Sunday, 24 August 2014

I'm a fire watcher

I was thrilled to find this ghost sign from World War two on a building in China Lane (on the corner of Dale Street), central Manchester.

The fire watcher’s job was to look out for incendiary bombs, and put the fire out before it spread. The Fire Watchers Order of 1940 required factories and large businesses to provide their own fire watchers. Hundreds of incendiary bombs were dropped at a time, and a fire watcher’s equipment included a bucket of sand and a bucket of water.

There’s a good account of what it was like to be a fire watcher in Manchester on the BBC here. 

Sunday, 17 August 2014

Local hero

Nelstrops Albion Mills in Stockport.

I’ve gone past this mill countless times, and have always admired the white wash of flour up the side of the building. It was only when I saw Nelstrops flour for sale in a local shop that I was prompted to look into its history.

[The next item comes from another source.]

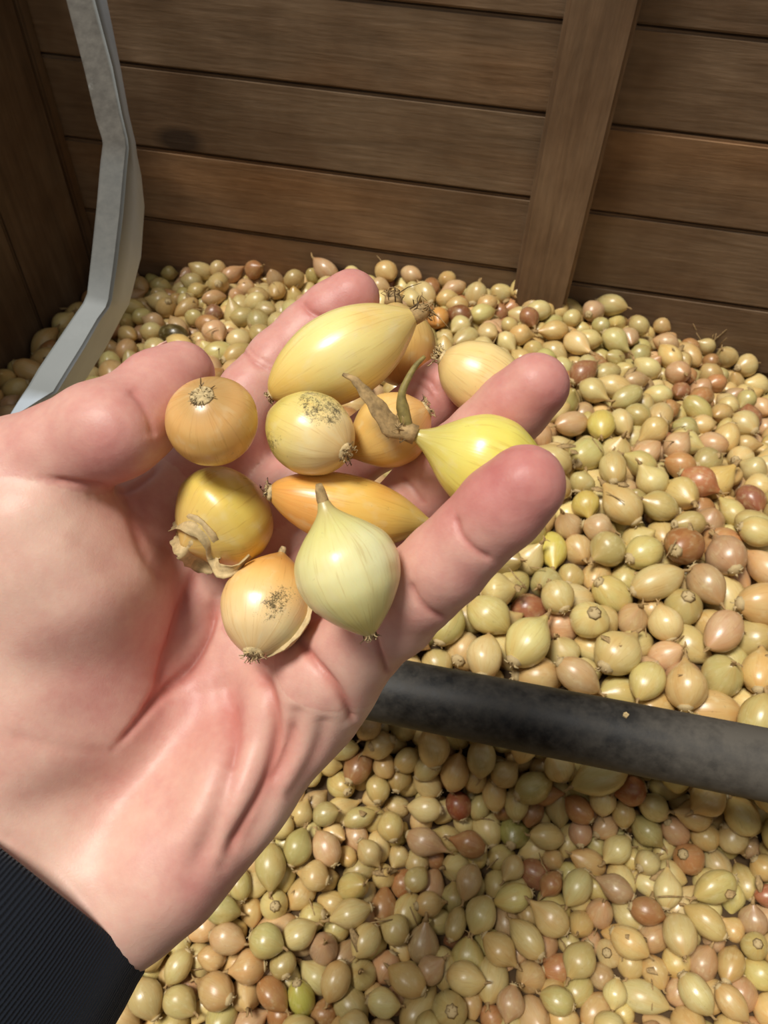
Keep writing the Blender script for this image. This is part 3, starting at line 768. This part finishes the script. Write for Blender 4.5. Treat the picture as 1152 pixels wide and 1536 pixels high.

It turns out that Nelstrops is the only independent family miller in the North West. The company was founded in 1820 by an enterprising 19 year old, William Nelstrop, who later became Mayor of Stockport. According to the company’s website, he was offered a knighthood by Queen Victoria for his role in defusing the anti-corn law riots, but refused the honour – partly because he sympathised with the poor who could not afford bread, and partly because the lower wheat prices would benefit his business.

The business is still run by his descendants, and the Albion Mills on Lancashire Hill have survived fires and blitz. The sign on the top says the building was erected in 1820 and rebuilt in 1894.

Read more on the company's website

Sunday, 10 August 2014

Ghost train

You're surrounded by history in Plymouth's Barbican area. This wonderful ghost sign has survived competition, depression, blitz and redevelopment, and happily towers over tourists today.